PROVIDED DATA >>
───
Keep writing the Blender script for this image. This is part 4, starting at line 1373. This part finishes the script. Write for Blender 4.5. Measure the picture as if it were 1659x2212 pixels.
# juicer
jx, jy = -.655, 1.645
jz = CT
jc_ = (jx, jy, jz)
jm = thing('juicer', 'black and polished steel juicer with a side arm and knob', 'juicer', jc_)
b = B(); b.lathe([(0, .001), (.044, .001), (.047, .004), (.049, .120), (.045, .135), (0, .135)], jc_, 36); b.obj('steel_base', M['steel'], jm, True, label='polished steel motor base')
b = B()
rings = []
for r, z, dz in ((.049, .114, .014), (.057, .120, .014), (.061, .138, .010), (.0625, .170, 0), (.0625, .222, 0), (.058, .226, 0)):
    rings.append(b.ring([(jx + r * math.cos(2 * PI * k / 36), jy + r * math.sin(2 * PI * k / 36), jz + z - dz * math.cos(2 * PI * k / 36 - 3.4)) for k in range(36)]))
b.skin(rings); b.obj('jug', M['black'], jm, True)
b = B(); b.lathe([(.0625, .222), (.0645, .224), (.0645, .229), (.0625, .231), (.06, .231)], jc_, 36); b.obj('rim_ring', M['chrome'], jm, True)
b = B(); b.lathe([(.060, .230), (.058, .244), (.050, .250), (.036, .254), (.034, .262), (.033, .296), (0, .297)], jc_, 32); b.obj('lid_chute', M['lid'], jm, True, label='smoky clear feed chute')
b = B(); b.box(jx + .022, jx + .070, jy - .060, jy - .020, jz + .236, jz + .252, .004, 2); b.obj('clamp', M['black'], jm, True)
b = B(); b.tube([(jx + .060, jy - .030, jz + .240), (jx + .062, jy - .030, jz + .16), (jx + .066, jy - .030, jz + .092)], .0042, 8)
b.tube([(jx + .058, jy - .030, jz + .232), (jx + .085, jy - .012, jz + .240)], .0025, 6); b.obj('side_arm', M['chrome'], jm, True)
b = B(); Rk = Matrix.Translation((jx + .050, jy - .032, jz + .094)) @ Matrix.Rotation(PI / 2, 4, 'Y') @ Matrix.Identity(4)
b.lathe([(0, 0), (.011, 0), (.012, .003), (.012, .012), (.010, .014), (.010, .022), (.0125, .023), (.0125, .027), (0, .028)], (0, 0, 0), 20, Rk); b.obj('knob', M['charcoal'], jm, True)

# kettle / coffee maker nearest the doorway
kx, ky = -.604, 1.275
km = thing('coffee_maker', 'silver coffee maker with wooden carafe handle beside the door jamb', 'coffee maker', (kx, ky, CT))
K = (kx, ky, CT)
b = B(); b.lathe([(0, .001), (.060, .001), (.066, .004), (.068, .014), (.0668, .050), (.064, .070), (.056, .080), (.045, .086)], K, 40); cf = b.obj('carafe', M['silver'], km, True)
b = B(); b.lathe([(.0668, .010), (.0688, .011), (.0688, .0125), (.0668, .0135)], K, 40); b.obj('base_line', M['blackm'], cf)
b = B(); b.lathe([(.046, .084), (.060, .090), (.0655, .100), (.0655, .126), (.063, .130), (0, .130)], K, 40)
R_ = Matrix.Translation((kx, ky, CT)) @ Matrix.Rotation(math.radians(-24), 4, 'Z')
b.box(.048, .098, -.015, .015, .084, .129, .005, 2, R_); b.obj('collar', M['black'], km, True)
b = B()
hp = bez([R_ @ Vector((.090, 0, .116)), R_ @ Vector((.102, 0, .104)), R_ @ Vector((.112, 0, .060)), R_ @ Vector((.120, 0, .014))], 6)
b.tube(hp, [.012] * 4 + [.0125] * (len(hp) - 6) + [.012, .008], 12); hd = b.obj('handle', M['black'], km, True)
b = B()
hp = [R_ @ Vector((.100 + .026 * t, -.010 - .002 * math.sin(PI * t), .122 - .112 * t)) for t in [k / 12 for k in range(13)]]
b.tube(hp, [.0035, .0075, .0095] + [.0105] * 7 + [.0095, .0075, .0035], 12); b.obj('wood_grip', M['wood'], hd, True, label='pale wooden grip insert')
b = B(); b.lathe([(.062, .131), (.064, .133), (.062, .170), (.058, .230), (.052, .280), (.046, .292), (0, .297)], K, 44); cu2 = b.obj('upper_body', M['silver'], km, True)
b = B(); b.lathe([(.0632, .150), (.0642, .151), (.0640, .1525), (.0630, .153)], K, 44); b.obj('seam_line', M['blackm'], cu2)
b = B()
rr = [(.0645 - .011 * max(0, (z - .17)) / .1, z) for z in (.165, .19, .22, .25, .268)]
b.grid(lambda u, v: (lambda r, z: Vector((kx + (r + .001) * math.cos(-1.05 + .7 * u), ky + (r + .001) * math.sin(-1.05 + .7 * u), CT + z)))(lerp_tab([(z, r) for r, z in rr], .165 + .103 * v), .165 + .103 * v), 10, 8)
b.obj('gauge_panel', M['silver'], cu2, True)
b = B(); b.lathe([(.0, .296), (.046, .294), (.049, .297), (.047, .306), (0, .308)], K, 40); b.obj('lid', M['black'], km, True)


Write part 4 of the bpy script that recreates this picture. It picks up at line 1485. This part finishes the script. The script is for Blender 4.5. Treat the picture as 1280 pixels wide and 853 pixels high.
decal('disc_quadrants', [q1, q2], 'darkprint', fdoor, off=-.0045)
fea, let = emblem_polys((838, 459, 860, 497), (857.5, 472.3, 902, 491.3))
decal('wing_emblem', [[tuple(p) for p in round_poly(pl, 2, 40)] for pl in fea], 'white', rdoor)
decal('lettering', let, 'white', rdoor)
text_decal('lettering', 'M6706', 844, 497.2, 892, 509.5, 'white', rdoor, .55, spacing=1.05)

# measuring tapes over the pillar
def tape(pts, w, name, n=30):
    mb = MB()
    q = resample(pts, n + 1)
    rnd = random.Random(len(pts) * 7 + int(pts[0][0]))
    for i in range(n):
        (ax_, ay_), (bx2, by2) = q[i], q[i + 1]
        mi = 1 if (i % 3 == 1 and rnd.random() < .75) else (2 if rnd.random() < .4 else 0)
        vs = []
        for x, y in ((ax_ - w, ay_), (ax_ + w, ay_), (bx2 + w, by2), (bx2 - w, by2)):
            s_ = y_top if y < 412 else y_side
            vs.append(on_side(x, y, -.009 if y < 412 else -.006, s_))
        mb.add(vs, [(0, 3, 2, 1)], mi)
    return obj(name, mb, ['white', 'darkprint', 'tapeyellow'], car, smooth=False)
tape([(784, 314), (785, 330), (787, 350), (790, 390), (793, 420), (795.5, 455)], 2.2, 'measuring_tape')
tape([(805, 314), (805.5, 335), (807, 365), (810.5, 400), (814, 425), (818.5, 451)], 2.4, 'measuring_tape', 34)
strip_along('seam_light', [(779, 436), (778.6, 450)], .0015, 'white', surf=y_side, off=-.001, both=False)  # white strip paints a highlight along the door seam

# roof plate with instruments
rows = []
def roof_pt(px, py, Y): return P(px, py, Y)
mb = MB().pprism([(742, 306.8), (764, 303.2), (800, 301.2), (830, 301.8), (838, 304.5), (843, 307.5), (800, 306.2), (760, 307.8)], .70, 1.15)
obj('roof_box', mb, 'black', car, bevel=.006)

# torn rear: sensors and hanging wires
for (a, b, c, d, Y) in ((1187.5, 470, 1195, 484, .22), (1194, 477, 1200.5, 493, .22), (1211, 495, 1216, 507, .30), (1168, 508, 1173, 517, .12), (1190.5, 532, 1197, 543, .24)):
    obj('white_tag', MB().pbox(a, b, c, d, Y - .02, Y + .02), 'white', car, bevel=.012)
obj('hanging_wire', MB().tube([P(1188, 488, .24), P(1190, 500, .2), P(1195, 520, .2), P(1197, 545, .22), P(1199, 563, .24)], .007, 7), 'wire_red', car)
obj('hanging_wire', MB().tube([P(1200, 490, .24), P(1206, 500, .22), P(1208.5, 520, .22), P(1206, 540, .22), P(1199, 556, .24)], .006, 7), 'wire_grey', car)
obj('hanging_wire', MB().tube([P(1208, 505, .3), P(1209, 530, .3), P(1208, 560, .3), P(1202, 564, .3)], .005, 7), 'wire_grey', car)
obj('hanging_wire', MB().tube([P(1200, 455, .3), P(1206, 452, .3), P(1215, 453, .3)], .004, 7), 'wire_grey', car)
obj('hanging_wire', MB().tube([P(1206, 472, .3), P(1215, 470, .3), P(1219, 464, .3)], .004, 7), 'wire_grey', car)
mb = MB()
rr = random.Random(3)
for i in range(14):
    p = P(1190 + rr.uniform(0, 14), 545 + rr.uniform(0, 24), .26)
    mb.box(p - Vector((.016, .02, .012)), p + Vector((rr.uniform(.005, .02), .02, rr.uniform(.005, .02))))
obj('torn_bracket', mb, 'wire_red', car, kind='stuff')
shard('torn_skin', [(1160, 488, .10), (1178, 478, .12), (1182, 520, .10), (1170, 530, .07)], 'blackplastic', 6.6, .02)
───
YOUR INSTRUCTIONS >>
What are the exact lines from the beginning of the material through the line containing "M['charcoal'], jm, True)"? Write out those lines alone.

ANSWER TO THE EXERCISE >>
Keep writing the Blender script for this image. This is part 4, starting at line 1373. This part finishes the script. Write for Blender 4.5. Measure the picture as if it were 1659x2212 pixels.
# juicer
jx, jy = -.655, 1.645
jz = CT
jc_ = (jx, jy, jz)
jm = thing('juicer', 'black and polished steel juicer with a side arm and knob', 'juicer', jc_)
b = B(); b.lathe([(0, .001), (.044, .001), (.047, .004), (.049, .120), (.045, .135), (0, .135)], jc_, 36); b.obj('steel_base', M['steel'], jm, True, label='polished steel motor base')
b = B()
rings = []
for r, z, dz in ((.049, .114, .014), (.057, .120, .014), (.061, .138, .010), (.0625, .170, 0), (.0625, .222, 0), (.058, .226, 0)):
    rings.append(b.ring([(jx + r * math.cos(2 * PI * k / 36), jy + r * math.sin(2 * PI * k / 36), jz + z - dz * math.cos(2 * PI * k / 36 - 3.4)) for k in range(36)]))
b.skin(rings); b.obj('jug', M['black'], jm, True)
b = B(); b.lathe([(.0625, .222), (.0645, .224), (.0645, .229), (.0625, .231), (.06, .231)], jc_, 36); b.obj('rim_ring', M['chrome'], jm, True)
b = B(); b.lathe([(.060, .230), (.058, .244), (.050, .250), (.036, .254), (.034, .262), (.033, .296), (0, .297)], jc_, 32); b.obj('lid_chute', M['lid'], jm, True, label='smoky clear feed chute')
b = B(); b.box(jx + .022, jx + .070, jy - .060, jy - .020, jz + .236, jz + .252, .004, 2); b.obj('clamp', M['black'], jm, True)
b = B(); b.tube([(jx + .060, jy - .030, jz + .240), (jx + .062, jy - .030, jz + .16), (jx + .066, jy - .030, jz + .092)], .0042, 8)
b.tube([(jx + .058, jy - .030, jz + .232), (jx + .085, jy - .012, jz + .240)], .0025, 6); b.obj('side_arm', M['chrome'], jm, True)
b = B(); Rk = Matrix.Translation((jx + .050, jy - .032, jz + .094)) @ Matrix.Rotation(PI / 2, 4, 'Y') @ Matrix.Identity(4)
b.lathe([(0, 0), (.011, 0), (.012, .003), (.012, .012), (.010, .014), (.010, .022), (.0125, .023), (.0125, .027), (0, .028)], (0, 0, 0), 20, Rk); b.obj('knob', M['charcoal'], jm, True)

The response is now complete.